日 時:2006年3月18日(土) 14:00〜17:00
場 所:上智大学7号館12階第二会議室

 アメリカでは、ミラー記者事件を契機に取材源秘匿が改めて大きな争点として議論されてきた。日本でも近年、裁判でこの問題が争われ、異なる司法判断が相次いで示される一方、自治体の百条委員会への記者の出頭要請も増え、また最近では記者による放火事件に関わり記者室が捜索されるような事態も生じた。他方では、出所をあいまいにして情報を伝える手法を批判し、情報源の明示を求める議論もあり、記事の署名化に積極的に取り組む新聞社も現れている。

 こうした状況の中、ジャーナリズム研究部会では、ジャーナリズムにとって重要な課題である取材源秘匿をめぐるアメリカと日本の動向を踏まえ、取材源秘匿や情報源明示、署名記事などをめぐる法理と倫理を総合的、統一的に理解する必要を感じ、研究会を行った。

 まず、アメリカの証言拒絶権の動向については、シールド法(取材源秘匿法)の制定状況を含め、横内氏から報告をいただいた。横内氏は、「アメリカではメリーランド州の初のシールド法制定(1896年)以来、現在まで31州とワシントン特別区で同様の法律が制定されており、未制定の19州でも修正第1条及び州憲法の第1修正類似の条項を根拠に記者特権が考慮されている」と述べた。また、アメリカの司法判断について、同氏は、「9人の裁判官が5対4で割れながら記者の証言拒絶権を否定したブランズバーグ事件の連邦最高裁判決(1972年)を受け、以降の連邦下級審及び各州における記者の証言拒絶権事件に同法廷意見や同意・反対意見のいずれかが採用されてきた」とも指摘。しかし9.11テロ以後、アメリカのジャーナリズム界は、取材・報道の自由が制約される状況にあり、司法における記者の取材源秘匿をめぐっても大きな変化が現れているという。

 これに関連し、横内氏は、ブランズバーグ事件の最高裁判決における同意意見(比較衡量による公益性テスト)が記者への特権付与の可能性と見なされる現状に異を唱えたPosner判事の連邦上訴裁判所(第7巡回区)判決(2003年7月)を紹介した。さらに同氏は、「ミラー記者収監事件以降はいくつかの州でシールド法制定の動きはあったが、シールド法の効力の及ばない連邦レベルでは現在までシールド法制定に至っていない」とし、「連邦裁判所で扱われる刑事事件の場合、司法がメディアの役割や記者特権を民主主義の重要な要素として考えない動きの中では連邦レベルのシールド法の成立が待たれる」と締め括った。

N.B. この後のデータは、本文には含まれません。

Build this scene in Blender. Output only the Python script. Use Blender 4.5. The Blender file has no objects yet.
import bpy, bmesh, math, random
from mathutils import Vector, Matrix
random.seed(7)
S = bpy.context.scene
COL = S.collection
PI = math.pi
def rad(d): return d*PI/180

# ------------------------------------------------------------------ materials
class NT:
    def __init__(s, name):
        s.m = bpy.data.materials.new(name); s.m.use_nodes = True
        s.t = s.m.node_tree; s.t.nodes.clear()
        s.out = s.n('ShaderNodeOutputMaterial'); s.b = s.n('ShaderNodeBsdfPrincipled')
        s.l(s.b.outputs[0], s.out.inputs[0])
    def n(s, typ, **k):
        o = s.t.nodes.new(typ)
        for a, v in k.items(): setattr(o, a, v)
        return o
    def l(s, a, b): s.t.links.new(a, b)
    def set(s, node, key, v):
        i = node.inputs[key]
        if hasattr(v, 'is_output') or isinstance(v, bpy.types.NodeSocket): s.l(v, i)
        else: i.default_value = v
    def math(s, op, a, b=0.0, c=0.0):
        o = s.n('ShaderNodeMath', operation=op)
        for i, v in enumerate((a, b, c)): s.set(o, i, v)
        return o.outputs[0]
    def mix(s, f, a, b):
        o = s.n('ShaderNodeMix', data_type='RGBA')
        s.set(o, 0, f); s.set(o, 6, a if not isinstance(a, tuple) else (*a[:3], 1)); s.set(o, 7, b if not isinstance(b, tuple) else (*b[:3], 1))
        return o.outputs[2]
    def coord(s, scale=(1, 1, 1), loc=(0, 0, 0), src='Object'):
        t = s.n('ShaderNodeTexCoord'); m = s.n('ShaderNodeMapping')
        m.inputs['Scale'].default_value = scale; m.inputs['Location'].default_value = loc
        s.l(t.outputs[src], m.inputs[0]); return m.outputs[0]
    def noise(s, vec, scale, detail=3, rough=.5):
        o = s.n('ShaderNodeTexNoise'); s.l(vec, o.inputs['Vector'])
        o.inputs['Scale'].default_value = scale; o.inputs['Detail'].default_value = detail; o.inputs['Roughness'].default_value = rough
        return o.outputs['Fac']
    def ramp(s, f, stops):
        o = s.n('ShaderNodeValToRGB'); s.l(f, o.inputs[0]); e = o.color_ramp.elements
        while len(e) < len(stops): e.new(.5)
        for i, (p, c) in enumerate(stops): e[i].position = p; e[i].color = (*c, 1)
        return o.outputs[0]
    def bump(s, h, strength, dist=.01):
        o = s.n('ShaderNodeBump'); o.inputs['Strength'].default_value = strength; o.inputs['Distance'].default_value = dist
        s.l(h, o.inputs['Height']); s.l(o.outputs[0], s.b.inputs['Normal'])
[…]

 一方、藤原氏からは、日本の報道機関における証言拒絶権の動向について報告があった。その中で、米国企業の日本法人が所得隠しをしたとする読売新聞の記事をめぐり、メディアの証言拒絶権を認めない今回の東京地裁決定(2006年3月14日)に対する新聞協会・民放連での緊急共同声明(同年3月17日)についても説明された。藤原氏は、「市民がメディアに対して冷ややかな視線をもっていることについて、ジャーナリズムが既得権益にしがみつき、情報源秘匿の重要性を十分説明してこなかったことに由来するのではないか」と指摘した。また、毎日新聞が十年前から試みている署名記事について、藤原氏は、「情報源秘匿の難しさが社内でも指摘されたものの、告発者を保護しつつ、当局が隠そうとする秘密を暴くことが目的であり、その導入によって読者に対する信頼を不作為によって損ねず、一層醸成していくことに繋がっているのではないか」と述べた。

 今回の研究会では両氏の報告を受け、韓永學氏が韓国の取材源秘匿に関する法律や学説、判例、そして署名記事などについて詳しく紹介がなされたのをはじめ、活発な論議が交わされた。その中では、取材源秘匿の確立の重要性とともに、ミラー記者事件で明らかになったような情報操作の場面でも秘匿を言い張ることへの疑問や、情報源の明示をジャーナリズムの原則として確認することが前提ではないかとの主張などが提示された。